> _Recorded data_:
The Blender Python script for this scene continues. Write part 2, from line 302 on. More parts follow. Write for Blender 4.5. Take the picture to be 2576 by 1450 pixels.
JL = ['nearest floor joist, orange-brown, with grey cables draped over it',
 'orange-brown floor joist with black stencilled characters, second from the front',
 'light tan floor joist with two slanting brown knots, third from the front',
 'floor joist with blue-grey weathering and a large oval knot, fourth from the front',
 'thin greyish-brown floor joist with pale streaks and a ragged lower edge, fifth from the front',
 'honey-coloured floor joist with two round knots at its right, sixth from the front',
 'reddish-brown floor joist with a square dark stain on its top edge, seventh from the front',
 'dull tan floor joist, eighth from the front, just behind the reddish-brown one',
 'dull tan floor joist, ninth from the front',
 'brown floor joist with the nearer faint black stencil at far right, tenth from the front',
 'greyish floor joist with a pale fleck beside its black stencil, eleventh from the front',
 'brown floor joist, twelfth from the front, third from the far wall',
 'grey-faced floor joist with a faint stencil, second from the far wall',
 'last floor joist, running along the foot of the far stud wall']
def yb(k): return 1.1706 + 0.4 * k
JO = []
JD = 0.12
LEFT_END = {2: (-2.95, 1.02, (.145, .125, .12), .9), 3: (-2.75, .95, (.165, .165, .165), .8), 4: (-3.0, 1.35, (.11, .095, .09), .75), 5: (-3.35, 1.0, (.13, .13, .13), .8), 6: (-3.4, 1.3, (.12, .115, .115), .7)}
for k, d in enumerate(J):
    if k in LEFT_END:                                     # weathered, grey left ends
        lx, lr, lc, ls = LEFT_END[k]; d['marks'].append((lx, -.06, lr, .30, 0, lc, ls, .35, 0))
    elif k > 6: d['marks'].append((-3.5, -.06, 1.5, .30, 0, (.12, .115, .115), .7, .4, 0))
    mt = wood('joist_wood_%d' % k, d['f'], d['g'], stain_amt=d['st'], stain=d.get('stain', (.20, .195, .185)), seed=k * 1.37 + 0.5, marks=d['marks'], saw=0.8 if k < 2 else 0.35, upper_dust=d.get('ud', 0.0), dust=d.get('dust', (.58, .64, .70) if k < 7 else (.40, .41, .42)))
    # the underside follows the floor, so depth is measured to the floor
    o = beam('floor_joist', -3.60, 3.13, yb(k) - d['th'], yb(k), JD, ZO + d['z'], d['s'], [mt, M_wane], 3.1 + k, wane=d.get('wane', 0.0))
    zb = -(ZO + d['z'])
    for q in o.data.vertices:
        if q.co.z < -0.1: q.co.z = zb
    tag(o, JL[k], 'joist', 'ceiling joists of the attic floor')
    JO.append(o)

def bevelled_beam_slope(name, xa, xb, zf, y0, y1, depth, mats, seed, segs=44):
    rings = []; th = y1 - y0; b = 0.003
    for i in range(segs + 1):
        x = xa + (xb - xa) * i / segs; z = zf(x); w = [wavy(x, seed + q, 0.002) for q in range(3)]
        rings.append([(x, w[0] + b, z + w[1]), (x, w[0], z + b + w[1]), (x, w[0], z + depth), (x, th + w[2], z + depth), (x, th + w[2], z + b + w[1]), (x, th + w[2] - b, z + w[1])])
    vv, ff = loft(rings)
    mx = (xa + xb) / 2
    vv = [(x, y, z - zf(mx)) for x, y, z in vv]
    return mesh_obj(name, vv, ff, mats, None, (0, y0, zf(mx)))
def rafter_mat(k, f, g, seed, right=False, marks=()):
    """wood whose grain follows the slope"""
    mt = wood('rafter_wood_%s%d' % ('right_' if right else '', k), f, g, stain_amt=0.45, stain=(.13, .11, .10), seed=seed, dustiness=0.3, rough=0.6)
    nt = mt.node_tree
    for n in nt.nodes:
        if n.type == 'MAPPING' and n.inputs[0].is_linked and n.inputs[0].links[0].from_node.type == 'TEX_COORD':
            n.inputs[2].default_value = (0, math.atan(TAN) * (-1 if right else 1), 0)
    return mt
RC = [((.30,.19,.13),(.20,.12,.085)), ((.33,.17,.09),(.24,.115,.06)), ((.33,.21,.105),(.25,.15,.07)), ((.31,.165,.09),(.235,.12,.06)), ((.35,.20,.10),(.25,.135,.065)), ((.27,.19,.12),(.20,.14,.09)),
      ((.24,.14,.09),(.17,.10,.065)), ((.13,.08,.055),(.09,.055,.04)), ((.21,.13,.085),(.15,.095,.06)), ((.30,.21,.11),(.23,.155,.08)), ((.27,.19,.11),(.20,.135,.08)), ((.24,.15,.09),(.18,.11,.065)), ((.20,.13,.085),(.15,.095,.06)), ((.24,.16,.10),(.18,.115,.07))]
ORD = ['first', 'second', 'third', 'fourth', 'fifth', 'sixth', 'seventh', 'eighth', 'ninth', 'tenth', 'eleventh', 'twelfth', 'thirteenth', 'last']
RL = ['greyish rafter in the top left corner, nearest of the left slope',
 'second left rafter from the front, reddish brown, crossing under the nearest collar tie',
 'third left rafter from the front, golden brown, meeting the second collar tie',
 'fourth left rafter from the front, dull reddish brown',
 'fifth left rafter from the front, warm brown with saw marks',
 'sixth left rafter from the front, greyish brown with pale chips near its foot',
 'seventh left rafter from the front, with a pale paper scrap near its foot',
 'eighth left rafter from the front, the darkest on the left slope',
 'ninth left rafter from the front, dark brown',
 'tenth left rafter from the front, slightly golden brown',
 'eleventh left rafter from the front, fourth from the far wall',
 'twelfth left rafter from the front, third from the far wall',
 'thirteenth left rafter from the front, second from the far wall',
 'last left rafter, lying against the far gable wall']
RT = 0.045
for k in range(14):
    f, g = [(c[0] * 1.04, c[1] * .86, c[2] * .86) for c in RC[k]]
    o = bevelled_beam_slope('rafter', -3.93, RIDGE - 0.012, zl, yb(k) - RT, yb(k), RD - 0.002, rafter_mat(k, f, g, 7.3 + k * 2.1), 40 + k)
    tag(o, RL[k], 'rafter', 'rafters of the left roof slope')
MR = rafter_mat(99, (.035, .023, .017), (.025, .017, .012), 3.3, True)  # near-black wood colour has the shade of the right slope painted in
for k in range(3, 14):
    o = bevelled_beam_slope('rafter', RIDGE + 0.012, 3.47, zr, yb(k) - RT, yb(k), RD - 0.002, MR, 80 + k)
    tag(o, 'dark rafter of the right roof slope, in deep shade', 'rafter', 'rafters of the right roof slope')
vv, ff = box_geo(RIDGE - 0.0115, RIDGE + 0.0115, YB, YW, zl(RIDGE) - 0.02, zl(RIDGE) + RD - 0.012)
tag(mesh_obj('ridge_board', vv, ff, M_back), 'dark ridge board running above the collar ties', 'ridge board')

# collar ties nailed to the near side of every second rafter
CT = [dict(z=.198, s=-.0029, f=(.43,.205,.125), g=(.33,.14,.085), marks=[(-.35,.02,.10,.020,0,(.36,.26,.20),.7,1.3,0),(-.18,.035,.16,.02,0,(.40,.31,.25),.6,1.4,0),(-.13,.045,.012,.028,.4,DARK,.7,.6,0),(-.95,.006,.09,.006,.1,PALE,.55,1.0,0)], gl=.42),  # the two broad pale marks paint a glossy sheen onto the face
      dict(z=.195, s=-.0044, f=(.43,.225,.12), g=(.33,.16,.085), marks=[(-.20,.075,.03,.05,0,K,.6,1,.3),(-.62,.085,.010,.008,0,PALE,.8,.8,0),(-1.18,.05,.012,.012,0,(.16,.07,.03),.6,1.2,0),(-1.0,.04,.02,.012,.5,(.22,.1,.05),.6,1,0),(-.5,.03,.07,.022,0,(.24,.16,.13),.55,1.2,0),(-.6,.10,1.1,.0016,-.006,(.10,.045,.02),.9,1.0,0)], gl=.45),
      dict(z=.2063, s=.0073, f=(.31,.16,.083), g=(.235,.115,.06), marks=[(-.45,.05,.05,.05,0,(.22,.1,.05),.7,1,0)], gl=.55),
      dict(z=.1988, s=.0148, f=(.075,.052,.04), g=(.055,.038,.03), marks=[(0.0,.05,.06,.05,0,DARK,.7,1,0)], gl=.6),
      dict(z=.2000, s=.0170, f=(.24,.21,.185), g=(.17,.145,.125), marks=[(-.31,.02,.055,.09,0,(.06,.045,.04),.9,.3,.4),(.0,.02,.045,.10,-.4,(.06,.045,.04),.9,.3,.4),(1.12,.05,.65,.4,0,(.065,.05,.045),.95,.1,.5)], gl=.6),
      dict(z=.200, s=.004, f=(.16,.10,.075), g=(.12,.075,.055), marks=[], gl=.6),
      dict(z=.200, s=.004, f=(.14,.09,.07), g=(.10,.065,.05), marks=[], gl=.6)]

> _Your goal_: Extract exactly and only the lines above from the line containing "# the underside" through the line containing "JO.append(o)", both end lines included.

> _Full answer_:
    # the underside follows the floor, so depth is measured to the floor
    o = beam('floor_joist', -3.60, 3.13, yb(k) - d['th'], yb(k), JD, ZO + d['z'], d['s'], [mt, M_wane], 3.1 + k, wane=d.get('wane', 0.0))
    zb = -(ZO + d['z'])
    for q in o.data.vertices:
        if q.co.z < -0.1: q.co.z = zb
    tag(o, JL[k], 'joist', 'ceiling joists of the attic floor')
    JO.append(o)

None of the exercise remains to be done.